Infrastructure: the opposite world

Now look at infrastructure.

The Sydney Opera House was budgeted at AUD $7 million in 1957 and opened in 1973 at a final cost of $102 million — roughly fourteen times its original estimate. California’s high-speed rail was approved by voters in 2008 at $33 billion; the latest official estimates put the full system above $100 billion, with the opening date repeatedly pushed back. The UK’s HS2 began life as a £37 billion programme and is now estimated above £100 billion before a single passenger has travelled on it.

These are not outliers. Bent Flyvbjerg’s database of more than 250 large transport projects across 20 countries finds cost overruns on roughly nine in ten — averaging 45% on rail and 34% on bridges and tunnels. The errors are not symmetric. Projects almost never come in cheaper than promised.

This is usually framed as a modelling failure.

It isn’t.

It is an incentive success.

Projects take 5 to 15 years. By the time outcomes are known, the people who made the forecasts have moved on. There is no continuous scoring. No leaderboard. No persistent record of accuracy.

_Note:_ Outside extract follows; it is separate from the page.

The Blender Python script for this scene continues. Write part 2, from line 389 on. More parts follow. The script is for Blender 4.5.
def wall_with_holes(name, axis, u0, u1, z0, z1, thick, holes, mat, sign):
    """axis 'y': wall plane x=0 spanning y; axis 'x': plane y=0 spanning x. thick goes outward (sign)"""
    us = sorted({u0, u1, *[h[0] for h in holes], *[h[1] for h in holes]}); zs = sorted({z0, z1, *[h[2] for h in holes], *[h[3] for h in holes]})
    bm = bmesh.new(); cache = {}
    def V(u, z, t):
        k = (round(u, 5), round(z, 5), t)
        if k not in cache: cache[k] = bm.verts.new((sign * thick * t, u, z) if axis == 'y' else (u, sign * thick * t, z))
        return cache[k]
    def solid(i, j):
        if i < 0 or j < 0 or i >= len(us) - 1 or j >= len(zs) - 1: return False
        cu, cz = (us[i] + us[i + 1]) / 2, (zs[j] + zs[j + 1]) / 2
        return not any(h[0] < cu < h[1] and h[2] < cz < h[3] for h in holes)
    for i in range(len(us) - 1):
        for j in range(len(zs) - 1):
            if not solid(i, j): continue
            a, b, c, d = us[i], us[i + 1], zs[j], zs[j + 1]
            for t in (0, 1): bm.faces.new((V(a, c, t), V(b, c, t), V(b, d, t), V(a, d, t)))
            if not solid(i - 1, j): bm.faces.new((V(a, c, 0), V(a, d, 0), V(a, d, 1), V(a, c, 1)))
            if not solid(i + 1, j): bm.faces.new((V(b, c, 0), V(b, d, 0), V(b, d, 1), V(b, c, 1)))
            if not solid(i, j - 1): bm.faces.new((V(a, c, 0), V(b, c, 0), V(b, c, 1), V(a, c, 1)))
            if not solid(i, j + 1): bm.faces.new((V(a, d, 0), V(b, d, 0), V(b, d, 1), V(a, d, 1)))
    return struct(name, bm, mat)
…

Consultants are paid for producing forecasts, not for being right. Politicians are rewarded for getting projects approved, not for delivering them on budget. Costs are underestimated to secure approval. Benefits are overstated to justify investment.

The system is not failing. It is doing exactly what it is designed to do.

The forecasts are accurate — just not about the bridge. They are accurate forecasts of what it takes to get a bridge funded.


The real constraint

Forecasting quality is not primarily a function of intelligence, data, or models.

It is a function of structure.

Good forecasting systems share four properties:

  • Fast feedback loops
  • Continuous scoring
  • Skin in the game
  • Market-based aggregation

Sports has all four. Infrastructure has none.

Being wrong about a bridge is staggeringly expensive — to taxpayers, to commuters, to the next generation that inherits the debt. The cost is real. It just doesn’t connect back to the forecast — and neither does the credit when someone gets it right. Until that connection exists, the careful forecaster looks the same as the careless one.

We don’t have a forecasting problem. We have an incentives problem.